In his message, Shahzad, who is in federal custody at an undisclosed location following his arrest on May 3, appears since 2006 to have become increasingly disaffected with life in the United States.
"Everyone knows the current situation of Muslim World," he stated in an e-mail dated February 2006 that CNN posted on its website. "Everybody knows the kind of Hypocrite government in Muslim world. Everybody knows how the Muslim country bows down to pressure from the west. Everyone knows the kind of humiliation we are faced with around the globe."

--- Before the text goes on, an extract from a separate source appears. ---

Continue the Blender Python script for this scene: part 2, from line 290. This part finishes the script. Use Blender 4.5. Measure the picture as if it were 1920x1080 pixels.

CNN said it received the e-mails from Dr. Saud Anwar of Connecticut, a co-founder of the American Muslim Peace Initiative. Anwar Monday confirmed that he had sent two of Shahzad's e-mails, from 2006 and 2009, to the FBI and forwarded the 2006 message to CNN.
The April 2009 message was "a very disturbing e-mail," he said and characterized it as an indication that Shahzad was moving to take some action.
Dr. Omar Atiq, the other co-founder of the group, told Newsday Monday he had spoken with Anwar, who said he would continue to speak out.
"I was glad he did it," said Atiq, a physician in Pine Bluff, Ark.
Shahzad appears in the e-mail to have the reader search for answers in the Quran as a way of justifying violence.
"Have you every try to look at with Allah's prospective, do you try to read and understand Quran? Except for clinging to one excuse that Islam does not allow innocent killing?" wrote Shahzad. "Friends with peaceful protest! Can you tell me a way to save the oppressed? And a way to fight back when rockets are fired at us and Muslim blood flows?"
Atiq said when Shahzad used the Quran to justify violence, he was "looking for something that isn't there."
"Regardless of whom he quotes or what he is trying to do . . . he is making the wrong connections," he said. "I don't care how he justifies his violence, it is not justified, especially in a place that has given him nothing but comfort and education."
Shahzad was arrested at Kennedy Airport when he attempted to fly to his native Pakistan. Investigators said he told them he received bomb-making training in Pakistan from Taliban groups.
As a result of Shahzad's debriefings, federal officials last week arrested three men in New England. Monday, Pakistan's consul general in Boston, Barry Hoffman, told The Associated Press that one of the three denied any connection to Shahzad.
Hoffman said that Aftab Khan, a gas station attendant who lives in Watertown, Mass., told him during a visit to his jail cell that he does not know Shahzad and didn't understand why he was in custody.